[HOUSE AND HOLMES] The Condition of Air

Rob Loos, Ledger Columnist

As a kid I played outside in the summer heat for hours, but now I insist on remaining cool at all times. I know, my kids never think that I am “cool,” but I have become totally hooked on life in an air-conditioned world. I sleep in an air-conditioned house, work in an air-conditioned office, and drive in an air-conditioned car.

So you can imagine my panic when our air conditioning stopped responding. We have “whole house air conditioning,” which means that the temperature is controlled by a retro thermostat with a faint digital display of barely visible numbers, lots of tiny buttons, and a mind of its own.

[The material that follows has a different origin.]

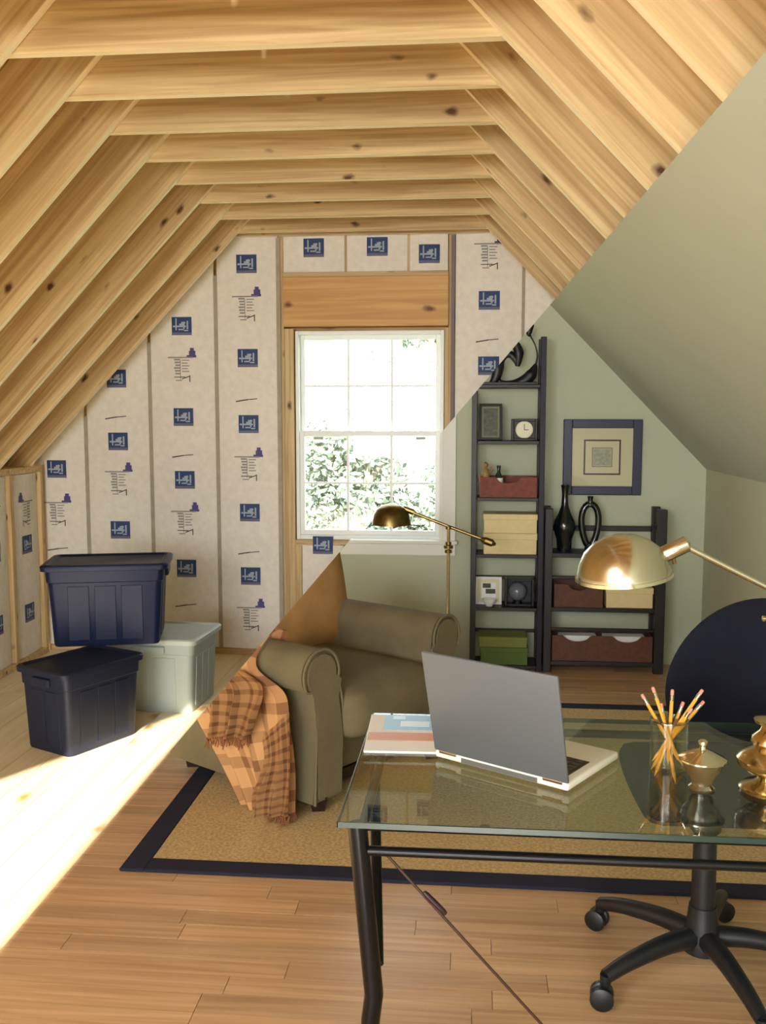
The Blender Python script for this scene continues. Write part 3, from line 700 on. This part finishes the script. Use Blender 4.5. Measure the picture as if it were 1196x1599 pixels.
# ------------------------------------------------------------------ things on the shelves
def rect_px(x0, y0, x1, y1, Y):
    a = on_y(x0, y1, Y); b = on_y(x1, y0, Y); return a.x, b.x, a.z, b.z
def top(i, ys=zs): return ys[i]+.0105
zc = [on_y(940, p, 5.60).z+.0125 for p in (1037, 953, 868)]
def basket(name, x0, x1, z, h, m, label, cuts=1, Y0=5.615, dd=.18):
    t = empty(name, ((x0+x1)/2, Y0+dd/2, z), label=label, cat='basket'); w_ = (x1-x0)/2; wt = .008
    # front with scooped hand-holds
    cs = [0] if cuts == 1 else [w_*.5, -w_*.5]; cw = w_*.42 if cuts == 1 else w_*.26; bm = bmesh.new(); N_ = 48; prev = None
    for i in range(N_+1):
        x = -w_+2*w_*i/N_; zt = h
        for c in cs:
            if abs(x-c) < cw: zt = h-.036*math.sqrt(1-((x-c)/cw)**2)
        cur = [bm.verts.new((x, -dd/2, 0)), bm.verts.new((x, -dd/2, zt)), bm.verts.new((x, -dd/2+wt, zt)), bm.verts.new((x, -dd/2+wt, 0))]
        if prev:
            for k in range(4): bm.faces.new((prev[k], prev[(k+1) % 4], cur[(k+1) % 4], cur[k]))
        else: bm.faces.new(cur)
        prev = cur
    bm.faces.new(prev); link('front_panel', bm, m, t)
    bm = bmesh.new(); box(bm, -w_, w_, dd/2-wt, dd/2, 0, h); box(bm, -w_, -w_+wt, -dd/2+wt, dd/2-wt, 0, h); box(bm, w_-wt, w_, -dd/2+wt, dd/2-wt, 0, h); box(bm, -w_+wt, w_-wt, -dd/2+wt, dd/2-wt, 0, .006)
    link('body', bm, m, t); return t
x0, x1, z0, z1 = rect_px(746, 735, 831, 776, 5.61)
basket('storage_basket', .045, .375, top(3), .118, BASKR, 'red-brown basket with scooped front on the third shelf of the ladder shelf')
basket('storage_basket', .485, .765, zc[1], .135, BASK, 'dark brown basket left of a cream box on the low shelf unit')
basket('storage_basket', .478, 1.055, zc[0], .150, BASK, 'wide brown basket with two hand-holds at the bottom of the low shelf unit', cuts=2)
for x, s in ((.63, .11), (.90, .12)):
    o = link('folded_paper', B(-s, s, -.05, .04, 0, .136, bev=.004), PAPER); o.location = (x, 5.70, zc[0]+.0065); tag(o, 'white papers in the wide basket, showing at its %s hand-hold' % ('left' if x < .7 else 'right'), 'papers', 'papers standing in the wide basket')
def cbox(name, x0, x1, z, h, m, label, Y0=5.615, dd=.18, cat='box', lid=True, ridges=0, lm=None):
    t = empty(name, ((x0+x1)/2, Y0+dd/2, z), label=label, cat=cat); w_ = (x1-x0)/2
    link('body', B(-w_, w_, -dd/2, dd/2, 0, h-.0 if not lid else h*.82, bev=.002), m, t)
    if lid: link('lid', B(-w_-.004, w_+.004, -dd/2-.004, dd/2+.002, h*.70, h, bev=.003), lm or m, t)
    for i in range(ridges): link('groove_strip', B(-w_+.002, w_-.002, -dd/2-.003, -dd/2, h*(.12+.16*i), h*(.13+.16*i)+.003), m, t)
    return t
h4 = on_y(790, 803, 5.61).z-top(2)
cbox('storage_box', .072, .378, top(2), h4*.52, CREAM, 'cream lidded box, the lower of two stacked on the ladder shelf', ridges=1)
cbox('storage_box', .072, .378, top(2)+h4*.525, h4*.475, CREAM, 'cream lidded box, the upper of two stacked on the ladder shelf', ridges=1)
cbox('storage_box', .785, 1.05, zc[1], on_y(985, 918, 5.61).z-zc[1], CREAM, 'cream lidded box right of the brown basket on the low shelf unit', ridges=1)
hb = on_y(790, 995, 5.61).z-top(0)
cbox('storage_box', .06, .335, top(0), hb*.62, GRN, 'dark green box, the lower one on the bottom of the ladder shelf', lid=True)
cbox('storage_box', .05, .33, top(0)+hb*.625, hb*.375, GRN2, 'olive green flat box on the dark green one, bottom of the ladder shelf', lid=True)
def pframe(name, w_, h, loc, rz, tilt, fm, mm, am, label, mat_t=.03, ft=.015, extra=None, cat='picture frame'):
    t = empty(name, loc, rz, label, cat); Mt = Matrix.Rotation(R(tilt), 4, 'X')
    bm = bmesh.new(); frame(bm, -w_/2, w_/2, 0, h, -.012, .008, ft, bev=.002)
    for v in bm.verts: v.co = Mt @ v.co
    link('frame', bm, fm, t)
    link('mat_board', B(-w_/2+ft, w_/2-ft, -.002, .003, ft, h-ft, M=Mt), mm, t)
    link('picture', B(-w_/2+ft+mat_t, w_/2-ft-mat_t, -.004, -.002, ft+mat_t, h-ft-mat_t, M=Mt), am, t)
    return t
pframe('picture_frame', .135, .215, (.105, 5.68, top(4)), 0, -9, IRON, mat('olive_mat', (128, 132, 100), .7), DKART, 'black framed dark photo leaning on the ladder shelf left of the clock', mat_t=.012)
# desk clock
ck = empty('shelf_clock', (.30, 5.67, top(4)), label='small dark square clock with white round dial on the ladder shelf', cat='clock')
bm = bmesh.new(); frame(bm, -.075, .075, 0, .125, -.02, .03, .014); link('case', bm, ESPR, ck); link('case_back', B(-.062, .062, .0, .012, .013, .112), mat('dark_clock_back', (66, 64, 58), .6), ck)
My = Matrix.Translation((0, -.004, .062)) @ Matrix.Rotation(R(90), 4, 'X')
bm = bmesh.new(); lathe(bm, [(0, -.004), (.05, -.004), (.05, .006), (.044, .008), (0, .008)], 32, M=My); link('dial', bm, mat('ivory_dial', (232, 228, 196), .4), ck)
link('clock_hand', B(-.002, .002, -.0145, -.0125, .06, .095), IRON, ck); link('clock_hand', B(-.002, .024, -.0145, -.0125, .060, .064), IRON, ck)
# small ornaments in front of the red-brown basket
fg = empty('figurine', (.075, 5.606, top(3)+.118), label='small golden brown figurine perched at the left of the red-brown basket', cat='figurine')
fg.location = (.078, 5.66, top(3)+.006)
bm = bmesh.new(); lathe(bm, [(0, 0), (.022, 0), (.024, .02), (.014, .06), (.022, .10), (.026, .13), (.016, .155), (.009, .165), (.016, .178), (.015, .19), (0, .2)], 16); link('body', bm, mat('amber_ceramic', (150, 118, 66), .4, var=.3, vscale=60), fg, smooth=True)
[link('arm', T(q_, .006, n=6), mat('amber_arm', (160, 126, 74), .4), fg, smooth=True) for q_ in ([(-.02, 0, .13), (-.035, -.01, .11), (-.028, -.015, .085)], [(.02, 0, .13), (.036, -.01, .15), (.03, -.012, .17)])]
bt = empty('small_bottle', (.155, 5.66, top(3)+.006), label='small dark green bottle with white label standing in the red-brown basket', cat='bottle')
bm = bmesh.new(); lathe(bm, [(0, 0), (.022, 0), (.024, .01), (.024, .11), (.010, .14), (.010, .165), (0, .165)], 18); link('body', bm, GREEN, bt, smooth=True)
bm = bmesh.new(); lathe(bm, [(.0245, .07), (.0255, .071), (.0255, .105), (.0245, .106)], 18); link('paper_label', bm, PAPER, bt); bm = bmesh.new(); lathe(bm, [(0, .163), (.012, .163), (.012, .178), (0, .178)], 14); link('cap', bm, IRON, bt)
# white framed picture and white bowl, silver globe in black stand
pframe('picture_frame', .155, .165, (.105, 5.70, top(1)), 0, -8, PAPER, MOUNT, PAPER, 'white frame with two small dark marks on the ladder shelf behind a white bowl', mat_t=.02)
pf = [o for o in bpy.data.objects if o.name.startswith('picture_frame')][-1]
Mt = Matrix.Rotation(R(-8), 4, 'X')
bm = bmesh.new(); box(bm, -.036, .012, -.0055, -.004, .098, .125, M=Mt); box(bm, -.018, .04, -.0055, -.004, .064, .092, M=Mt); link('dark_marks', bm, mat('dark_mark_print', (70, 66, 52), .6, var=.5, vscale=80), pf)
bm = bmesh.new(); lathe(bm, [(0, 0), (.018, 0), (.02, .006), (.042, .03), (.046, .044), (.041, .044), (.018, .012), (0, .01)], 22); o = link('bowl', bm, VINYL, smooth=True); o.location = (.108, 5.645, top(1)); tag(o, 'small glossy white bowl in front of the white frame on the ladder shelf', 'bowl')
gs = empty('globe_box', (.285, 5.69, top(1)), label='black open box holding a grey glass globe on the ladder shelf', cat='ornament')
bm = bmesh.new(); frame(bm, -.085, .085, 0, .165, -.04, .04, .014); box(bm, -.07, .07, .03, .038, .014, .151); link('case', bm, IRON, gs)
bm = bmesh.new(); bmesh.ops.create_uvsphere(bm, u_segments=24, v_segments=16, radius=.055)
for v in bm.verts: v.co += Vector((-.01, -.01, .085))
link('globe', bm, mat('grey_glass_globe', (104, 110, 120), .18), gs, smooth=True); bm = bmesh.new(); lathe(bm, [(.0, .014), (.03, .014), (.022, .032), (0, .034)], 18, c=(-.01, -.01, 0)); link('globe_stand', bm, IRON, gs)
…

Cold air is supposed to invisibly race through our a/c vents so that the temperature inside our house never soars above 72 degrees, but that wasn’t happening. Instead, sticky, damp, warm air that seemed better suited for the bus station in downtown Tampa filled our home. I went through my mental checklist – I made sure that I selected “Cool” (and not “Heat”) on the thermostat, re-inserted my desired “zone” temperature of 72 degrees, and feverishly pushed a battery of buttons. No luck.

I had to act fast, so I did what I always do, I called my super-contractor friend Dave, who, ironically, was stepping out of his home sauna. “When was the last time you changed your filter?” he asked. I had no idea that I even had a filter, let alone where to find one. Dave guided me to a covered brown metal vent in our hallway about the size of our Cocker Spaniel. I opened two latches and found the filter clogged with lint, dog hair, and grey dust bunnies. I went to the hardware store, replaced the filter, and quickly our home returned to its perfect temperate environment, which goes to once again prove, “If I can’t figure it out—and I know that I can’t—my friend Dave can.”